5. It is a mere fiction of speech to speak of the world as creation or production, because it is difficult to explain the subject and object of the lecture, without the use of such fictitious language (as the actor and act, the creator and the created &c.).
6. Hence the language of dualists and pluralists is adopted in monotheistic doctrines, as the expressions, this one is Brahma, or divine soul, and these others are the living souls, as they are in use in the popular language.
7. It has been seen (explained), that the concrete world has sprung from the discrete Brahma; because the production of something is the same with its material cause, though it seems different from it to common understandings.
8. Multitudes of living beings rising like the rocks of Meru and Mandara mountains, are joined with the main range from which they jut out. (All are but parts of one undivided whole. Pope.)
9. Thousands and thousands of living beings, are incessantly produced from their common source, like the innumerable sprigs of forest trees, filling the woodland sky with their variegated foliage. (So are all creatures but off shoots of the parent tree of the Supreme Soul).

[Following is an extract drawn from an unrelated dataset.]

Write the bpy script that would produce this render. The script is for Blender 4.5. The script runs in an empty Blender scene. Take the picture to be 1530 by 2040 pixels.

10. An infinity of living beings will continue to spring from the same, like blades of grass sprouting from the earth below; and they will likewise be reduced to the same, like the season plants of spring, dying away in the hot weather of Summer.
11. There is no counting of the living creatures that exist at any time, and what numbers of them, are being born and dying away at any moment (and like waves of water are rising and falling at each instant).
12. Men with their duties proceed from the same divine source, like flowers growing with their fragrance from the same stem; and all these subside in the same receptacle whence they had their rise.
13. We see the different tribes of demons and brutes, and of men and gods in this world, coming into existence from non-existence, and this is repeated without end.
14. We see no other cause of their continuous revolution in this manner, except the forgetfulness of their reminiscence, which makes them oblivious of their original state, and conform with every mode of their metempsychosis into new forms. (Otherwise the retention of the knowledge of its original state and former impressions, would keep it alive in the same state of primeval purity, and exempt it from all transmigrations).